Short exercise ▸ Write out the data again in full, exactly as it reads.

Collected data ▸
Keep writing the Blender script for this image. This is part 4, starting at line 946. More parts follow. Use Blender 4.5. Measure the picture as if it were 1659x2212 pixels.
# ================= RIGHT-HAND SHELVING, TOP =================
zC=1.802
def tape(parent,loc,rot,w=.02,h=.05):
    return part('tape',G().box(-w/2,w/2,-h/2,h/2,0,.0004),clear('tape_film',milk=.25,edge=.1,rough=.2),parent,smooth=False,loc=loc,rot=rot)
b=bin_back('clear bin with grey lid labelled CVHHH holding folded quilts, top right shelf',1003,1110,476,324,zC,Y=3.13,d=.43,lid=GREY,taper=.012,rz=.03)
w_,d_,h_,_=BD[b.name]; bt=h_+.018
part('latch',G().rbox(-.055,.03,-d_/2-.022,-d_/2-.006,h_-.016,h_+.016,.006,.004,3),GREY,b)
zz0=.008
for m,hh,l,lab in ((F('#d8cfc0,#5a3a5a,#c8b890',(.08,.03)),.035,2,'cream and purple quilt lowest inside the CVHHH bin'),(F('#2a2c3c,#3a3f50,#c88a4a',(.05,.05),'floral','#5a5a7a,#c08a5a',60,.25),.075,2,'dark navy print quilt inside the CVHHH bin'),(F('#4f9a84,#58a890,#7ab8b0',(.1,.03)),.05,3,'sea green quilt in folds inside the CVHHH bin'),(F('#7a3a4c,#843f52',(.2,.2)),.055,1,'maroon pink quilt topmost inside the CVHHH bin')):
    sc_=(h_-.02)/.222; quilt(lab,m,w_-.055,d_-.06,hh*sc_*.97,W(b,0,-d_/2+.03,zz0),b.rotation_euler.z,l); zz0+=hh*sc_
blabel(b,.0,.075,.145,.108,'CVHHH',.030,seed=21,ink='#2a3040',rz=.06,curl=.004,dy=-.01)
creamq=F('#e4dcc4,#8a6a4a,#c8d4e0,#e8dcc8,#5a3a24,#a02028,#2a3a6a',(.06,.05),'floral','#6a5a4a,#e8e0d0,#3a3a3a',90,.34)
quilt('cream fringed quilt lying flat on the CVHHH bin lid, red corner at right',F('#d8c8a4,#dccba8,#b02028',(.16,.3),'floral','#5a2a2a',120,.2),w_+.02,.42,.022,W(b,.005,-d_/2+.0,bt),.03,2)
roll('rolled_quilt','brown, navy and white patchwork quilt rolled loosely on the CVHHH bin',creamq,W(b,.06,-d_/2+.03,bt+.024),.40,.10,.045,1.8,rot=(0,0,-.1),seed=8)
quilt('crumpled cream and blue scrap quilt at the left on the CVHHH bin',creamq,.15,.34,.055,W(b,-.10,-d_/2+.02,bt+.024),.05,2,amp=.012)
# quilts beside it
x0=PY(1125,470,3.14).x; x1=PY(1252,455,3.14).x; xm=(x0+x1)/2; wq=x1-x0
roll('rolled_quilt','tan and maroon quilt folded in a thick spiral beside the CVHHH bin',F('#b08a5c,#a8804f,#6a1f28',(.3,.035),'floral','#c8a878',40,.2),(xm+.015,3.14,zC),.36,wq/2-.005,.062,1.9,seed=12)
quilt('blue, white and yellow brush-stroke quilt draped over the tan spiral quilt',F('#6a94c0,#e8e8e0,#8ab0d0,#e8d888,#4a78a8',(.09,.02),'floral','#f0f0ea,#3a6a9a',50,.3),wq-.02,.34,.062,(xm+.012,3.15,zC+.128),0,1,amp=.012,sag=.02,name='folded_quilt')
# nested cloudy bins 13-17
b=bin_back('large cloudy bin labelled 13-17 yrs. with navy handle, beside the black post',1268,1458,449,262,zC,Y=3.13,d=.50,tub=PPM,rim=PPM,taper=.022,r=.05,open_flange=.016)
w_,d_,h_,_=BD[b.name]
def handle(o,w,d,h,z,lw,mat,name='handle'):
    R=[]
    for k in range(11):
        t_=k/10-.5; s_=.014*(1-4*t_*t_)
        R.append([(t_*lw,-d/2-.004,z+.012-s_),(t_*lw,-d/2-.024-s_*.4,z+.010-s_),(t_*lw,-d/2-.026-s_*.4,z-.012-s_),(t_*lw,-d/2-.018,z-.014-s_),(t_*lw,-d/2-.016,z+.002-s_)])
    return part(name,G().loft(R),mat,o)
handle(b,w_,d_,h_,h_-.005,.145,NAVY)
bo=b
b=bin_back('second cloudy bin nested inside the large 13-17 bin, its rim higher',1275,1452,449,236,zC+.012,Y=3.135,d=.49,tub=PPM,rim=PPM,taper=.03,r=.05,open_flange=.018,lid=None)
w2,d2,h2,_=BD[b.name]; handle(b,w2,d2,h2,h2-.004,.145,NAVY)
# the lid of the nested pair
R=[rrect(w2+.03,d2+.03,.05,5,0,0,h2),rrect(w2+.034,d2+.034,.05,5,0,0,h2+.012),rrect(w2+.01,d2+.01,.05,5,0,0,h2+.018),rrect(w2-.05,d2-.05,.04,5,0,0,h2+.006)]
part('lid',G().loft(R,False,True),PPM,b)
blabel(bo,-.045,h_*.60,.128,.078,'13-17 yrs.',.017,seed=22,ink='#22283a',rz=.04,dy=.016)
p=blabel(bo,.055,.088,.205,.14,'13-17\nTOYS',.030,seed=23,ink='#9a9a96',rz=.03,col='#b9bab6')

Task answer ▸
Keep writing the Blender script for this image. This is part 4, starting at line 946. More parts follow. Use Blender 4.5. Measure the picture as if it were 1659x2212 pixels.
# ================= RIGHT-HAND SHELVING, TOP =================
zC=1.802
def tape(parent,loc,rot,w=.02,h=.05):
    return part('tape',G().box(-w/2,w/2,-h/2,h/2,0,.0004),clear('tape_film',milk=.25,edge=.1,rough=.2),parent,smooth=False,loc=loc,rot=rot)
b=bin_back('clear bin with grey lid labelled CVHHH holding folded quilts, top right shelf',1003,1110,476,324,zC,Y=3.13,d=.43,lid=GREY,taper=.012,rz=.03)
w_,d_,h_,_=BD[b.name]; bt=h_+.018
part('latch',G().rbox(-.055,.03,-d_/2-.022,-d_/2-.006,h_-.016,h_+.016,.006,.004,3),GREY,b)
zz0=.008
for m,hh,l,lab in ((F('#d8cfc0,#5a3a5a,#c8b890',(.08,.03)),.035,2,'cream and purple quilt lowest inside the CVHHH bin'),(F('#2a2c3c,#3a3f50,#c88a4a',(.05,.05),'floral','#5a5a7a,#c08a5a',60,.25),.075,2,'dark navy print quilt inside the CVHHH bin'),(F('#4f9a84,#58a890,#7ab8b0',(.1,.03)),.05,3,'sea green quilt in folds inside the CVHHH bin'),(F('#7a3a4c,#843f52',(.2,.2)),.055,1,'maroon pink quilt topmost inside the CVHHH bin')):
    sc_=(h_-.02)/.222; quilt(lab,m,w_-.055,d_-.06,hh*sc_*.97,W(b,0,-d_/2+.03,zz0),b.rotation_euler.z,l); zz0+=hh*sc_
blabel(b,.0,.075,.145,.108,'CVHHH',.030,seed=21,ink='#2a3040',rz=.06,curl=.004,dy=-.01)
creamq=F('#e4dcc4,#8a6a4a,#c8d4e0,#e8dcc8,#5a3a24,#a02028,#2a3a6a',(.06,.05),'floral','#6a5a4a,#e8e0d0,#3a3a3a',90,.34)
quilt('cream fringed quilt lying flat on the CVHHH bin lid, red corner at right',F('#d8c8a4,#dccba8,#b02028',(.16,.3),'floral','#5a2a2a',120,.2),w_+.02,.42,.022,W(b,.005,-d_/2+.0,bt),.03,2)
roll('rolled_quilt','brown, navy and white patchwork quilt rolled loosely on the CVHHH bin',creamq,W(b,.06,-d_/2+.03,bt+.024),.40,.10,.045,1.8,rot=(0,0,-.1),seed=8)
quilt('crumpled cream and blue scrap quilt at the left on the CVHHH bin',creamq,.15,.34,.055,W(b,-.10,-d_/2+.02,bt+.024),.05,2,amp=.012)
# quilts beside it
x0=PY(1125,470,3.14).x; x1=PY(1252,455,3.14).x; xm=(x0+x1)/2; wq=x1-x0
roll('rolled_quilt','tan and maroon quilt folded in a thick spiral beside the CVHHH bin',F('#b08a5c,#a8804f,#6a1f28',(.3,.035),'floral','#c8a878',40,.2),(xm+.015,3.14,zC),.36,wq/2-.005,.062,1.9,seed=12)
quilt('blue, white and yellow brush-stroke quilt draped over the tan spiral quilt',F('#6a94c0,#e8e8e0,#8ab0d0,#e8d888,#4a78a8',(.09,.02),'floral','#f0f0ea,#3a6a9a',50,.3),wq-.02,.34,.062,(xm+.012,3.15,zC+.128),0,1,amp=.012,sag=.02,name='folded_quilt')
# nested cloudy bins 13-17
b=bin_back('large cloudy bin labelled 13-17 yrs. with navy handle, beside the black post',1268,1458,449,262,zC,Y=3.13,d=.50,tub=PPM,rim=PPM,taper=.022,r=.05,open_flange=.016)
w_,d_,h_,_=BD[b.name]
def handle(o,w,d,h,z,lw,mat,name='handle'):
    R=[]
    for k in range(11):
        t_=k/10-.5; s_=.014*(1-4*t_*t_)
        R.append([(t_*lw,-d/2-.004,z+.012-s_),(t_*lw,-d/2-.024-s_*.4,z+.010-s_),(t_*lw,-d/2-.026-s_*.4,z-.012-s_),(t_*lw,-d/2-.018,z-.014-s_),(t_*lw,-d/2-.016,z+.002-s_)])
    return part(name,G().loft(R),mat,o)
handle(b,w_,d_,h_,h_-.005,.145,NAVY)
bo=b
b=bin_back('second cloudy bin nested inside the large 13-17 bin, its rim higher',1275,1452,449,236,zC+.012,Y=3.135,d=.49,tub=PPM,rim=PPM,taper=.03,r=.05,open_flange=.018,lid=None)
w2,d2,h2,_=BD[b.name]; handle(b,w2,d2,h2,h2-.004,.145,NAVY)
# the lid of the nested pair
R=[rrect(w2+.03,d2+.03,.05,5,0,0,h2),rrect(w2+.034,d2+.034,.05,5,0,0,h2+.012),rrect(w2+.01,d2+.01,.05,5,0,0,h2+.018),rrect(w2-.05,d2-.05,.04,5,0,0,h2+.006)]
part('lid',G().loft(R,False,True),PPM,b)
blabel(bo,-.045,h_*.60,.128,.078,'13-17 yrs.',.017,seed=22,ink='#22283a',rz=.04,dy=.016)
p=blabel(bo,.055,.088,.205,.14,'13-17\nTOYS',.030,seed=23,ink='#9a9a96',rz=.03,col='#b9bab6')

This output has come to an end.